DIRECTIONS: Repeat, exactly, the run of lines that opens with the line containing "Continue the Blender" and closes with the line containing "SOIL, smooth=True)), kind='structure')", and leave all other lines out.
>> begin GIVEN ENTRIES
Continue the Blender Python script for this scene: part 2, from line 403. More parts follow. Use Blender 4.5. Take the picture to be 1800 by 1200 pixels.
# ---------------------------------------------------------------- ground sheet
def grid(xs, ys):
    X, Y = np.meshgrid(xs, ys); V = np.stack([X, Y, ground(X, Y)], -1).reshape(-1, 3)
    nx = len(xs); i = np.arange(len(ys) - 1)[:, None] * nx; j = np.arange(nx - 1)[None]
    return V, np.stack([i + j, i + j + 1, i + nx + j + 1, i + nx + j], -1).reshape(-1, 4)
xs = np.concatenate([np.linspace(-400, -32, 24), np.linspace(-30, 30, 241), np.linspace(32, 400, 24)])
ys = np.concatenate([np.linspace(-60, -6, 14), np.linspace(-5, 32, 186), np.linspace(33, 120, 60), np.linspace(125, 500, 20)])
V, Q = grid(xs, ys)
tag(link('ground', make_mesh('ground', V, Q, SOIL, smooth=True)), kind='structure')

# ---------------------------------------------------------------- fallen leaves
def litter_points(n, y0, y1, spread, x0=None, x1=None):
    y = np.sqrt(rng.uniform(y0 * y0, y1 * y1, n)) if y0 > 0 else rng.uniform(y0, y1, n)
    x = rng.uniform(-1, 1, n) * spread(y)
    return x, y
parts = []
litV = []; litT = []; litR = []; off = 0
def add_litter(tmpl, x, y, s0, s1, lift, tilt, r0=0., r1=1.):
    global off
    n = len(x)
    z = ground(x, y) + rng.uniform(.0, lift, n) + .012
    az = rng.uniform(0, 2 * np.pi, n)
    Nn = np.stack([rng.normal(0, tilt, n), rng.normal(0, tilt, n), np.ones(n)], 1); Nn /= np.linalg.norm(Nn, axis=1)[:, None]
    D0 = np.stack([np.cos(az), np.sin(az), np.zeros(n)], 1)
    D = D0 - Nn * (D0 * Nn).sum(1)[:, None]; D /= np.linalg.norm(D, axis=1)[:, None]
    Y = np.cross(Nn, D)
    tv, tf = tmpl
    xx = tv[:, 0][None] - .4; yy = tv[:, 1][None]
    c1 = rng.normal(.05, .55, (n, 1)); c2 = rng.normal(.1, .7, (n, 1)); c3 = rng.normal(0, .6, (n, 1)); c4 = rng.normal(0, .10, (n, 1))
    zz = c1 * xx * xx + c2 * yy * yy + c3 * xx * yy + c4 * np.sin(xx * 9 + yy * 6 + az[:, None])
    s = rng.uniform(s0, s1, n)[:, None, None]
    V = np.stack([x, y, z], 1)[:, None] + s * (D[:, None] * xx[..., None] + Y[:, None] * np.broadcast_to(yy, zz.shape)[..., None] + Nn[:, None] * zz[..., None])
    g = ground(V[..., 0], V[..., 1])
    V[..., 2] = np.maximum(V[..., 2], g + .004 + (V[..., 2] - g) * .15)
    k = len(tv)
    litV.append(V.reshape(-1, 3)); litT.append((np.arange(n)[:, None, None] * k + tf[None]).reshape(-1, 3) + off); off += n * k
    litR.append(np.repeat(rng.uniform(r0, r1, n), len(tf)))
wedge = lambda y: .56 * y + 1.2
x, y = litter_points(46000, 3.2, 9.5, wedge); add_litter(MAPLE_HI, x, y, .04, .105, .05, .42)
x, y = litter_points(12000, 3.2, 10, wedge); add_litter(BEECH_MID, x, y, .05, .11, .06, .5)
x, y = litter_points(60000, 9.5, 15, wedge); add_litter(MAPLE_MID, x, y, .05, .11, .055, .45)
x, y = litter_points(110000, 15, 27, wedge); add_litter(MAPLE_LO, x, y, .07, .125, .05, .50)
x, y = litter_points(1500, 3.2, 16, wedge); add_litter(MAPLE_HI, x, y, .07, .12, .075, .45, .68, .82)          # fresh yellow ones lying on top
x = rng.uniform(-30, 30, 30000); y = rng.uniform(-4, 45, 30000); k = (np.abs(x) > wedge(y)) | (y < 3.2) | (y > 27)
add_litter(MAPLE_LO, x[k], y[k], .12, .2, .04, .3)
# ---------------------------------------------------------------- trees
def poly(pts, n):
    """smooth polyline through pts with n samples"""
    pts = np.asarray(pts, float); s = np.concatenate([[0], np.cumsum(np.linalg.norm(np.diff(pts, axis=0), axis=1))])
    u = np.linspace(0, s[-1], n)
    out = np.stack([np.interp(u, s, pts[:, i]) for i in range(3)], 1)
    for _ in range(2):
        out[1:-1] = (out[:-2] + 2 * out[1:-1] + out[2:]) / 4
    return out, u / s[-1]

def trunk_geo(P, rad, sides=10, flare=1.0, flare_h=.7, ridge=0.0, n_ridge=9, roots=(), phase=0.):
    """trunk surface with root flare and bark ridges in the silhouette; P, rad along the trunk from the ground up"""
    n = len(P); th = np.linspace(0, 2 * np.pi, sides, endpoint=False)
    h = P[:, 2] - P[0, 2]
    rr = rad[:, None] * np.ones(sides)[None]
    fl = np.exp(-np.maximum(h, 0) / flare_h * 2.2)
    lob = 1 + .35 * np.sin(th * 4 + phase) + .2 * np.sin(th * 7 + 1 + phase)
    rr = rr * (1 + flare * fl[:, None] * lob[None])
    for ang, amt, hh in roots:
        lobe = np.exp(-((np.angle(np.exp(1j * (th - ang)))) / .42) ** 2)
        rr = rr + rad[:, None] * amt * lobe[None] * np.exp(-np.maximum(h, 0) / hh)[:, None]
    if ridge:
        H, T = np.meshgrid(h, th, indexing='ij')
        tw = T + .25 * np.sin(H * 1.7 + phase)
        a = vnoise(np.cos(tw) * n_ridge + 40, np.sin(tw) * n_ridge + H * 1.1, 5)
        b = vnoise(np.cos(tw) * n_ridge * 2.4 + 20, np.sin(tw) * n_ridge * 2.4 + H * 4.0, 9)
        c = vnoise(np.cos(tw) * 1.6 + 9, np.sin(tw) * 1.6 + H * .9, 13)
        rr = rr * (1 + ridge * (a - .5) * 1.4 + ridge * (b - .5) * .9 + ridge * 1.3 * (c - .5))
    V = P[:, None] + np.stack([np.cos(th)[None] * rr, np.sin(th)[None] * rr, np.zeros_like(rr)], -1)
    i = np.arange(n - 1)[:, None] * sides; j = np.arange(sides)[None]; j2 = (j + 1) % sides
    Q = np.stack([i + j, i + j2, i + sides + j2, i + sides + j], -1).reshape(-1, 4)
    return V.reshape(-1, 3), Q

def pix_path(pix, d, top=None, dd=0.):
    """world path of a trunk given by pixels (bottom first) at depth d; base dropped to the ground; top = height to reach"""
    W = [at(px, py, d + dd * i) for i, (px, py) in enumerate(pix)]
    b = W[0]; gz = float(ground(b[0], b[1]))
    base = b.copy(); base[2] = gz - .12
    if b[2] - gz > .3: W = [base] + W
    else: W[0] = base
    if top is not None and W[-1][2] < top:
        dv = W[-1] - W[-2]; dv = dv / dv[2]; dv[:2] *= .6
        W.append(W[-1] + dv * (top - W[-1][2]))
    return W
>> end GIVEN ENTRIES
>> begin GIVEN ENTRIES
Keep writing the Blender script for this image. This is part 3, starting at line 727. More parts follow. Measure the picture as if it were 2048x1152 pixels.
>> end GIVEN ENTRIES
FINAL RESULT:
Continue the Blender Python script for this scene: part 2, from line 403. More parts follow. Use Blender 4.5. Take the picture to be 1800 by 1200 pixels.
# ---------------------------------------------------------------- ground sheet
def grid(xs, ys):
    X, Y = np.meshgrid(xs, ys); V = np.stack([X, Y, ground(X, Y)], -1).reshape(-1, 3)
    nx = len(xs); i = np.arange(len(ys) - 1)[:, None] * nx; j = np.arange(nx - 1)[None]
    return V, np.stack([i + j, i + j + 1, i + nx + j + 1, i + nx + j], -1).reshape(-1, 4)
xs = np.concatenate([np.linspace(-400, -32, 24), np.linspace(-30, 30, 241), np.linspace(32, 400, 24)])
ys = np.concatenate([np.linspace(-60, -6, 14), np.linspace(-5, 32, 186), np.linspace(33, 120, 60), np.linspace(125, 500, 20)])
V, Q = grid(xs, ys)
tag(link('ground', make_mesh('ground', V, Q, SOIL, smooth=True)), kind='structure')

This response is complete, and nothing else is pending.